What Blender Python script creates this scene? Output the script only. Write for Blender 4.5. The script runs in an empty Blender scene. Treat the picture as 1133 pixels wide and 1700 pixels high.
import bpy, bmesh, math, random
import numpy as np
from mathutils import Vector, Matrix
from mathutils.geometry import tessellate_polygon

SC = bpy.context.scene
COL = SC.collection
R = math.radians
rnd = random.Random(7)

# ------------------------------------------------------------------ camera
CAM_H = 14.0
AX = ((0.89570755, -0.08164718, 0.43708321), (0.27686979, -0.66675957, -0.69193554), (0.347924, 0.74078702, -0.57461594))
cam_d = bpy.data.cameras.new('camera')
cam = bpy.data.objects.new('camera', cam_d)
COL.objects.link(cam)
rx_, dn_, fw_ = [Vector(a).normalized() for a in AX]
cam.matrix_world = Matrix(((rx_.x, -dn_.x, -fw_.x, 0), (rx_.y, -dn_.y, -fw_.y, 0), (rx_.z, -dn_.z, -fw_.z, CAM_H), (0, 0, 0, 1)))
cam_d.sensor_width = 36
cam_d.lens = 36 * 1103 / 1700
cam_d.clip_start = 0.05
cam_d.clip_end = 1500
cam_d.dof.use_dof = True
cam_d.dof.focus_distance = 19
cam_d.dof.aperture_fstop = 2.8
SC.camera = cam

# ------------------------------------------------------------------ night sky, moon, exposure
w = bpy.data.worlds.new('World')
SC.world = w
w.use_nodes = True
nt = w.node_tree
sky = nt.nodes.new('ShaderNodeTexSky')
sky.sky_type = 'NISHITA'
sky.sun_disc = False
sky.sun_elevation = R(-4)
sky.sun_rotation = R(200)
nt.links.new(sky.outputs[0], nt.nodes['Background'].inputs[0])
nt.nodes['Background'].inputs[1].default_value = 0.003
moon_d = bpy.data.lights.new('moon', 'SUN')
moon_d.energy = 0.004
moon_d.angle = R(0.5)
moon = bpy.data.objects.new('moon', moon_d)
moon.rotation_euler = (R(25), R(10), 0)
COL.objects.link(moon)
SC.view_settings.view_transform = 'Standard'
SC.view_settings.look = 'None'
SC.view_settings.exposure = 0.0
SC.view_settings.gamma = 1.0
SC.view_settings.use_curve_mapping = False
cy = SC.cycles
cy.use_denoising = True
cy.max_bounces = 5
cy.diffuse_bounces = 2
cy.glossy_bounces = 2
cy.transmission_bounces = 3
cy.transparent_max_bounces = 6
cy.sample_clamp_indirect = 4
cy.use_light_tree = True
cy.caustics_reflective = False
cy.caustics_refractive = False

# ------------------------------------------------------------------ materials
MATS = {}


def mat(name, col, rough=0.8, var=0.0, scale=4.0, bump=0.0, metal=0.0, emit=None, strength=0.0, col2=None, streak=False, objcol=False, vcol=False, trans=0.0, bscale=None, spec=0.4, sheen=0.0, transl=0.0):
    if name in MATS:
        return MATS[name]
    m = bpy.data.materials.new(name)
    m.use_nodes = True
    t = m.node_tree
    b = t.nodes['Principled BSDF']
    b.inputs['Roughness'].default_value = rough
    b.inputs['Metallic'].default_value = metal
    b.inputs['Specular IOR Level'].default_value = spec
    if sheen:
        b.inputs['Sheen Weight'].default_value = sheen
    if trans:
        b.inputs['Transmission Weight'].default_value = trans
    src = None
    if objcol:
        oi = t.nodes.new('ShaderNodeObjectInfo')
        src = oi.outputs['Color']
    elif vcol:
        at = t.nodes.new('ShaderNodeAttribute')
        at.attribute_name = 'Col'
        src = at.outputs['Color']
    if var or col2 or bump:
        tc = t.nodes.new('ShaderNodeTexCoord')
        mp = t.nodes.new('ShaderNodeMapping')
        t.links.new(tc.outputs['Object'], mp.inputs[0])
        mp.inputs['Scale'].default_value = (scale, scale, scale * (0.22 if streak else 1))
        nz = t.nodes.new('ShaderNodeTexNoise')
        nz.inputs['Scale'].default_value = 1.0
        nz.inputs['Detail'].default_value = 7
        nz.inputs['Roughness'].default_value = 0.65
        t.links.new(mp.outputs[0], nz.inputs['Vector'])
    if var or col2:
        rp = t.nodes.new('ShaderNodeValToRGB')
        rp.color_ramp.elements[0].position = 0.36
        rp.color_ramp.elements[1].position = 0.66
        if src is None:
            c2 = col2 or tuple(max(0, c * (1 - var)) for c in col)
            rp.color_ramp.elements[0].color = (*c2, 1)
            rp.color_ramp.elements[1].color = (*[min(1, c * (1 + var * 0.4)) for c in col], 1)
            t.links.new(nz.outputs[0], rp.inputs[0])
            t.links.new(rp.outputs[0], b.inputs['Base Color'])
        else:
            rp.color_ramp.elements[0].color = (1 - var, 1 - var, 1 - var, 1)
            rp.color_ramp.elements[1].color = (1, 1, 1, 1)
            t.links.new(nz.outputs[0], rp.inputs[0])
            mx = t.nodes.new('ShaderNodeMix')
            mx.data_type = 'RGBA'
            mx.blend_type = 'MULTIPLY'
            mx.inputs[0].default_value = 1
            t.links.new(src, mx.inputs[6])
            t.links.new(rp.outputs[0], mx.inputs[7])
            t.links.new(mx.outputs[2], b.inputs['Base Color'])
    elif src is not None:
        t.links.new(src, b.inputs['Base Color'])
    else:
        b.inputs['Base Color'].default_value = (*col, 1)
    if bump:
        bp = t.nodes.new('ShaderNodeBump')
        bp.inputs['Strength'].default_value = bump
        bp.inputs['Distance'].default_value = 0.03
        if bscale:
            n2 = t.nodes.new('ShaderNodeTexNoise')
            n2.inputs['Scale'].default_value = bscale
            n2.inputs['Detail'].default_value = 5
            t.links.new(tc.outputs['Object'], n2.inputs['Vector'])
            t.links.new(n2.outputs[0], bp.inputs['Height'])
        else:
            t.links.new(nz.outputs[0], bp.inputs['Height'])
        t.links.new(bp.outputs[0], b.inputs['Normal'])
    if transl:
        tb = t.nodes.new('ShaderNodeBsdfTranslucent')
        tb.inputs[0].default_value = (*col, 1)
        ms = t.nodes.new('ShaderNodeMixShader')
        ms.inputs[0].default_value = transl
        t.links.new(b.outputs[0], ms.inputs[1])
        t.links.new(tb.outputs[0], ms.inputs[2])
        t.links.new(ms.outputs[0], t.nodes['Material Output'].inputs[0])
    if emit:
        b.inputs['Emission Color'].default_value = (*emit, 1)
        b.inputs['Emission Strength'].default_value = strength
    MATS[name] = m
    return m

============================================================

_WHAT YOU ARE ASKED TO DO_
Up to and including the line with "cy.caustics_refractive = False", repeat the data exactly, starting from its first line; nothing else belongs in the response.

_RESPONSE TO THIS TASK_
What Blender Python script creates this scene? Output the script only. Write for Blender 4.5. The script runs in an empty Blender scene. Treat the picture as 1133 pixels wide and 1700 pixels high.
import bpy, bmesh, math, random
import numpy as np
from mathutils import Vector, Matrix
from mathutils.geometry import tessellate_polygon

SC = bpy.context.scene
COL = SC.collection
R = math.radians
rnd = random.Random(7)

# ------------------------------------------------------------------ camera
CAM_H = 14.0
AX = ((0.89570755, -0.08164718, 0.43708321), (0.27686979, -0.66675957, -0.69193554), (0.347924, 0.74078702, -0.57461594))
cam_d = bpy.data.cameras.new('camera')
cam = bpy.data.objects.new('camera', cam_d)
COL.objects.link(cam)
rx_, dn_, fw_ = [Vector(a).normalized() for a in AX]
cam.matrix_world = Matrix(((rx_.x, -dn_.x, -fw_.x, 0), (rx_.y, -dn_.y, -fw_.y, 0), (rx_.z, -dn_.z, -fw_.z, CAM_H), (0, 0, 0, 1)))
cam_d.sensor_width = 36
cam_d.lens = 36 * 1103 / 1700
cam_d.clip_start = 0.05
cam_d.clip_end = 1500
cam_d.dof.use_dof = True
cam_d.dof.focus_distance = 19
cam_d.dof.aperture_fstop = 2.8
SC.camera = cam

# ------------------------------------------------------------------ night sky, moon, exposure
w = bpy.data.worlds.new('World')
SC.world = w
w.use_nodes = True
nt = w.node_tree
sky = nt.nodes.new('ShaderNodeTexSky')
sky.sky_type = 'NISHITA'
sky.sun_disc = False
sky.sun_elevation = R(-4)
sky.sun_rotation = R(200)
nt.links.new(sky.outputs[0], nt.nodes['Background'].inputs[0])
nt.nodes['Background'].inputs[1].default_value = 0.003
moon_d = bpy.data.lights.new('moon', 'SUN')
moon_d.energy = 0.004
moon_d.angle = R(0.5)
moon = bpy.data.objects.new('moon', moon_d)
moon.rotation_euler = (R(25), R(10), 0)
COL.objects.link(moon)
SC.view_settings.view_transform = 'Standard'
SC.view_settings.look = 'None'
SC.view_settings.exposure = 0.0
SC.view_settings.gamma = 1.0
SC.view_settings.use_curve_mapping = False
cy = SC.cycles
cy.use_denoising = True
cy.max_bounces = 5
cy.diffuse_bounces = 2
cy.glossy_bounces = 2
cy.transmission_bounces = 3
cy.transparent_max_bounces = 6
cy.sample_clamp_indirect = 4
cy.use_light_tree = True
cy.caustics_reflective = False
cy.caustics_refractive = False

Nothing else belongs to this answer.